REPUBLIKA.CO.ID, JAKARTA - Direktorat Jenderal Pajak (DJP) terus melakukan kajian untuk menerapkan kebijakan tax amnesty atau pengampunan pajak. Nantinya, bukan hanya sanksi pidana pajak yang bakal dihapuskan. Tapi juga sanksi pidana yang salah satunya untuk para pelaku korupsi.
Direktur Penyuluhan, Pelayanan, dan Hubungan Masyarakat Mekar Satria Utama mengatakan, DJP memang mengusulkan agar diberlakukan special amnesty atau pengampunan khusus. Yakni seluruh pidana umum dan khusus lainnya juga dihapuskan.
"Kecuali yang terkait aksi terorisme dan narkotika. Selain tindak pidana ini, kami mengusulkan semestinya yang lain bisa diampuni," kata Mekar kepada Republika, Selasa (23/6).
Amnesti pajak bakal menyasar ribuan triliun uang atau aset milik orang Indonesia yang diparkir di Singapura. Bagi mereka yang nantinya mengikuti program ini, tidak akan dipermasalahkan dari mana uang itu berasal, termasuk apabila dari hasil korupsi. Kecuali kalau uang itu berasal dari kegiatan peredaran narkotika dan aksi terorisme.
Mekar menjelaskan, wajib pajak yang mengikuti program ini harus membayar semacam kompensasi dengan tarif 10 persen dari total aset yang dilaporkan untuk dikembalikan ke Indonesia.
"Tarif kompensasinya mengerucut di angka 10 persen.
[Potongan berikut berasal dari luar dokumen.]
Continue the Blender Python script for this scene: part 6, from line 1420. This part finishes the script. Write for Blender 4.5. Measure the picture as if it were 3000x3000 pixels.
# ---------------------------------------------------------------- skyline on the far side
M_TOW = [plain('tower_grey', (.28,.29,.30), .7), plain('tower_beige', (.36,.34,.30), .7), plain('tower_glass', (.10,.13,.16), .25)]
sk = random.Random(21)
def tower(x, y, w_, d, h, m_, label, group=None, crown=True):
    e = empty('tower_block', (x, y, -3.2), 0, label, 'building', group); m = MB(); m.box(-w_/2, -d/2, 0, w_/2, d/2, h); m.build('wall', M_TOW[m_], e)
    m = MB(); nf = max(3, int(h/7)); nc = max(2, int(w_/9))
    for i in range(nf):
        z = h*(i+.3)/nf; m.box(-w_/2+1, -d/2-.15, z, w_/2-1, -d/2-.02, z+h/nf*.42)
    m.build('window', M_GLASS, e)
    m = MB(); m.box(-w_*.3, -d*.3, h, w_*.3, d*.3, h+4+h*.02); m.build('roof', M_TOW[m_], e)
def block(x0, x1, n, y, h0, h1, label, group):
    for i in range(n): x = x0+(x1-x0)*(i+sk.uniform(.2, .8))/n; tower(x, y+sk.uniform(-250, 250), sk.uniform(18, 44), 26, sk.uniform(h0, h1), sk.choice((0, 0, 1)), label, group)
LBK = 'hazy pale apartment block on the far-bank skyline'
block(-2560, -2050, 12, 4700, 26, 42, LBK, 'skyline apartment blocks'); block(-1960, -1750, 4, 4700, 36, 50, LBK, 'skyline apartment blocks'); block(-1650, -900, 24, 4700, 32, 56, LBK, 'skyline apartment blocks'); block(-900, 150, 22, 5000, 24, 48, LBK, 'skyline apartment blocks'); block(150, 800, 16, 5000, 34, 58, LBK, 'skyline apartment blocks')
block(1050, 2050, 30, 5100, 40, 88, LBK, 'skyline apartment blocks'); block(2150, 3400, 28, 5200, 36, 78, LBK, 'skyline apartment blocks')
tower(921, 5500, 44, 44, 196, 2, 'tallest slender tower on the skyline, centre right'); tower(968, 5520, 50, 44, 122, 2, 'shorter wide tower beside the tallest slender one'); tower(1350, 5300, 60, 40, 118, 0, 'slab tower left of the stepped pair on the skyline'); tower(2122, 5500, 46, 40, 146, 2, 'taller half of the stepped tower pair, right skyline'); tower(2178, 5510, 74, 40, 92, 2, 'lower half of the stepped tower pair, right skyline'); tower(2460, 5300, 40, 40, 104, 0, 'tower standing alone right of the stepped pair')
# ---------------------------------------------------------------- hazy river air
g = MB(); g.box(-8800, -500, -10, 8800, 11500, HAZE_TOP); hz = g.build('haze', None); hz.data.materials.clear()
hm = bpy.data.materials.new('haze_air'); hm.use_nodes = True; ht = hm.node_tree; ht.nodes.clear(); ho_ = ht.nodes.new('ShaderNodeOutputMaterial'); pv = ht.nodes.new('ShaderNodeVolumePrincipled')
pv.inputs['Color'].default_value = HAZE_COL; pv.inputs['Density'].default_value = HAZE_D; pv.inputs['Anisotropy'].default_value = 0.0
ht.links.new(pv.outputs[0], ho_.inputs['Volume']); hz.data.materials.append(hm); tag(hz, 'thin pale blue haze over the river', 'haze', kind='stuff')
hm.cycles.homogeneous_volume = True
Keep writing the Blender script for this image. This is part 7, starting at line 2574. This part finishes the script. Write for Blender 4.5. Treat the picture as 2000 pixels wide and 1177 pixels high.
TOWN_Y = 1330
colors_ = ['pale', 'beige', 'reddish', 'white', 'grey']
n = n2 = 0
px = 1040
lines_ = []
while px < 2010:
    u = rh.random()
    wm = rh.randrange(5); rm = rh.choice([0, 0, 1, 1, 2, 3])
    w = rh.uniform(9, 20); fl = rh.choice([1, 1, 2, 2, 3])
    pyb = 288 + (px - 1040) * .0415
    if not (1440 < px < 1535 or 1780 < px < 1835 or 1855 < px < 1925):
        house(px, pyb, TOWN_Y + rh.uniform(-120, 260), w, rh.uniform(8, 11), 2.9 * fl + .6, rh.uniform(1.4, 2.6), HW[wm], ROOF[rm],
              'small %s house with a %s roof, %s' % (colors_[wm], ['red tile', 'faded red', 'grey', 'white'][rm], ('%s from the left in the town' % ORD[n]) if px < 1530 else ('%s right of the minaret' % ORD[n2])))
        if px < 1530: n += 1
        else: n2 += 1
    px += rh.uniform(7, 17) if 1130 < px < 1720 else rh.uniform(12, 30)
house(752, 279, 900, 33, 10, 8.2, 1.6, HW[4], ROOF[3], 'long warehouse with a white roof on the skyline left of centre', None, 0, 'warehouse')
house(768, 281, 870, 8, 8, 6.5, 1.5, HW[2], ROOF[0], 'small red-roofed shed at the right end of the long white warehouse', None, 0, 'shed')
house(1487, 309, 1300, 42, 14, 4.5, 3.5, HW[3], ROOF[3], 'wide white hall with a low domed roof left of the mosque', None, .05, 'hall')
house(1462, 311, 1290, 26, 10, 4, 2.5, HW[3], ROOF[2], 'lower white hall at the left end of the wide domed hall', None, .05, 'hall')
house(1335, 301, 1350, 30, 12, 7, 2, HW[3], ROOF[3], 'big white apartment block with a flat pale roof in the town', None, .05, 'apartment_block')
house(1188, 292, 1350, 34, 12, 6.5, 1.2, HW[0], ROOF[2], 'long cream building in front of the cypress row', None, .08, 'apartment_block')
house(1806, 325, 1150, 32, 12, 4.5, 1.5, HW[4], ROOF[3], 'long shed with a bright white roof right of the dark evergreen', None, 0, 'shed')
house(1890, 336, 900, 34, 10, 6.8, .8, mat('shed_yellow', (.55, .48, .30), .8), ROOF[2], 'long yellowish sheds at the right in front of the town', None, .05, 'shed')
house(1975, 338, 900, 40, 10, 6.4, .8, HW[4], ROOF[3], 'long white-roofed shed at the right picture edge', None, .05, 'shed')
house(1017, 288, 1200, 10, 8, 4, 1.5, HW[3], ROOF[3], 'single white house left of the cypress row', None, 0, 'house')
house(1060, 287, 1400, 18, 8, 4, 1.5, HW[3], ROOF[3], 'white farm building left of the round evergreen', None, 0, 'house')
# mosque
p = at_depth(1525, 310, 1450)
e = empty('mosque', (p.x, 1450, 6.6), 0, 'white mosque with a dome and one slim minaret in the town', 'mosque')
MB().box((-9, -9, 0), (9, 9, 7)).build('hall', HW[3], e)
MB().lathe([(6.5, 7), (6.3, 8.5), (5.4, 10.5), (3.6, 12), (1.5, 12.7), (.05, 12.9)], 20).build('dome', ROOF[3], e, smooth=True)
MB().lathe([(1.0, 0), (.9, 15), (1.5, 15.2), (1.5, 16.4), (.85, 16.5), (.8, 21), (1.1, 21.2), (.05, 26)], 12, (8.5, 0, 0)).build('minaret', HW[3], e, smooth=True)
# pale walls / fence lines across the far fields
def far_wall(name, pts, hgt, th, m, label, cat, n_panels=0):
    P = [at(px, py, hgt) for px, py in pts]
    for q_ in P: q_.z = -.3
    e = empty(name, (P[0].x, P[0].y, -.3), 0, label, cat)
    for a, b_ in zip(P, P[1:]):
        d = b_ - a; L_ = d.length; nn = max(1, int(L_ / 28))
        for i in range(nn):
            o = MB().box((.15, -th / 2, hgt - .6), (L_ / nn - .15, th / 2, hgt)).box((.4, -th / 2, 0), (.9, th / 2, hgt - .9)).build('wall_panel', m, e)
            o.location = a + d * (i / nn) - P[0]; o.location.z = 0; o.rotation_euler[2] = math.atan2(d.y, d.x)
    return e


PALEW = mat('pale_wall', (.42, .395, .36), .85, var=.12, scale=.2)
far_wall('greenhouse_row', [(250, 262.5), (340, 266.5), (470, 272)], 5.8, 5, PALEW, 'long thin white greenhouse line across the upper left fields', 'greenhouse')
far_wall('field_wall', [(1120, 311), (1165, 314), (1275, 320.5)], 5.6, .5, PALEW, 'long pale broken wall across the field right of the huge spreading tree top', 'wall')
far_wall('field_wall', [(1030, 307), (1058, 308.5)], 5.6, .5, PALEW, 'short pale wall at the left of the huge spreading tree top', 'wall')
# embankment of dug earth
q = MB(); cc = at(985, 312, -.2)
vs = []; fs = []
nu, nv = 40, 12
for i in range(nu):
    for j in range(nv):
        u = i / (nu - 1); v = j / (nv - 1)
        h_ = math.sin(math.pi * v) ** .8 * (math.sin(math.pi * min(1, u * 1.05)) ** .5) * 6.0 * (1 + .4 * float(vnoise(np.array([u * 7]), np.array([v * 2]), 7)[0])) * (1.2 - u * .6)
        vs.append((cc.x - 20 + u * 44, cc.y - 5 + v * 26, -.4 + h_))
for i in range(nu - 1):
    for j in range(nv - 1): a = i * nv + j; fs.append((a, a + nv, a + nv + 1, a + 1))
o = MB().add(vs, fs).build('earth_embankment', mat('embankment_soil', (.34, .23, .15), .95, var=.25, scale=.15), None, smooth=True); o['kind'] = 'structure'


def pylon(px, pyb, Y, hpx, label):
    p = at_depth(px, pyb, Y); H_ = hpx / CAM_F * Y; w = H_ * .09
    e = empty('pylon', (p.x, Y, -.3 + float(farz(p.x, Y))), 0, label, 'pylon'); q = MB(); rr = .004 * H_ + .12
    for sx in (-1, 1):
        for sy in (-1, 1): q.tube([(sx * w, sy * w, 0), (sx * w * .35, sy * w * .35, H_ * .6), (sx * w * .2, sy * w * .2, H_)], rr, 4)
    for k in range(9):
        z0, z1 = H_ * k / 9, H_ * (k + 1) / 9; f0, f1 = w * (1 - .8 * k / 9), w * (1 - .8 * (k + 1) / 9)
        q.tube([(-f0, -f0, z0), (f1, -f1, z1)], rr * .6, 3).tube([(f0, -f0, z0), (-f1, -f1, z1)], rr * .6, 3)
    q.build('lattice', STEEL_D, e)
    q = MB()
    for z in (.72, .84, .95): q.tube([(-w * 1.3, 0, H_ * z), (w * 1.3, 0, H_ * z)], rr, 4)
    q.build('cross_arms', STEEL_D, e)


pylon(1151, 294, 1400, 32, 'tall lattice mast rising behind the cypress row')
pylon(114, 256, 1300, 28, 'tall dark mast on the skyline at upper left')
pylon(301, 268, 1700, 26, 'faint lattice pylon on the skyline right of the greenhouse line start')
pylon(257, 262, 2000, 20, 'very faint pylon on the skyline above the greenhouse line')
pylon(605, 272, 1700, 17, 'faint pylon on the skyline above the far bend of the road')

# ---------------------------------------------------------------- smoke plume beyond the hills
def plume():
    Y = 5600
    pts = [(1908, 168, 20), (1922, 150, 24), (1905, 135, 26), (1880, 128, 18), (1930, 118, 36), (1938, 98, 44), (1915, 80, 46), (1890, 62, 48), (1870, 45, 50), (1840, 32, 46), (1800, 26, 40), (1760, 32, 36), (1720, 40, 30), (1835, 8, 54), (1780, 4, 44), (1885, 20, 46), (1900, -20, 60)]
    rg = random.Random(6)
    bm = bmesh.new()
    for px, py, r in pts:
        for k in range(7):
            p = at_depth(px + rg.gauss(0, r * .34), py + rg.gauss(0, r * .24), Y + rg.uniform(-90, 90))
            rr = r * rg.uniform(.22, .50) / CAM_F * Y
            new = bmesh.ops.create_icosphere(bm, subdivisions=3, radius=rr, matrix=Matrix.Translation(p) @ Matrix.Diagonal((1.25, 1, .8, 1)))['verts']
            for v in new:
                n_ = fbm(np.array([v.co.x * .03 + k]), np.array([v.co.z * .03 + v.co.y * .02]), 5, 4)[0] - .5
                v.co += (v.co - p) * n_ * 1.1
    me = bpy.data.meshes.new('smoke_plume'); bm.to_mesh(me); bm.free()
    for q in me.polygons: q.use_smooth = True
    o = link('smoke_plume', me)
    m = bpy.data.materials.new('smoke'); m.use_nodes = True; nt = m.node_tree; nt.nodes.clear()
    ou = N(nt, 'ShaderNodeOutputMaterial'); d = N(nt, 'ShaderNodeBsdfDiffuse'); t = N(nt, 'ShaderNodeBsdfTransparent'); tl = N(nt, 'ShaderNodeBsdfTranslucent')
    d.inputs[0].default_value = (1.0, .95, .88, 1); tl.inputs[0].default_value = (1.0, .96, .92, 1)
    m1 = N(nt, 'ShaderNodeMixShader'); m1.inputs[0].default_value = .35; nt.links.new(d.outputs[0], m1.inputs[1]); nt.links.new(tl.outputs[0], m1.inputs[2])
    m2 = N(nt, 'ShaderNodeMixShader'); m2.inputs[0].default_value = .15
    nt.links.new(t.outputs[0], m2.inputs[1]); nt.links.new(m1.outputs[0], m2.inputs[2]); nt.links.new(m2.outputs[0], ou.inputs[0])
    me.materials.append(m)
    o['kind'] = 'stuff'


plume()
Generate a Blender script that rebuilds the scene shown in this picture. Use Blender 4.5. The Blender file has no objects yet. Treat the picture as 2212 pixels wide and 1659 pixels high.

Kalau saja misalnya bisa menarik aset Rp 1.000 triliun, maka kita bisa mendapat penerimaan Rp 100 triliun," kata Mekar.
Mekar menyadari kebijakan ini menimbulkan kontroversi. Karena itu, DJP hingga saat ini terus berusaha mengumpulkan saran dari kalangan akademisi, pengusaha, penegak hukum, hingga masyarakat. Namun, dia mengakui aparat penegak hukum belum merestui kebijakan ini.
"Kami terus mengumpulkan pendapat dan menyusun naskah akademis apakah program ini bisa dijalankan atau tidak," ujarnya.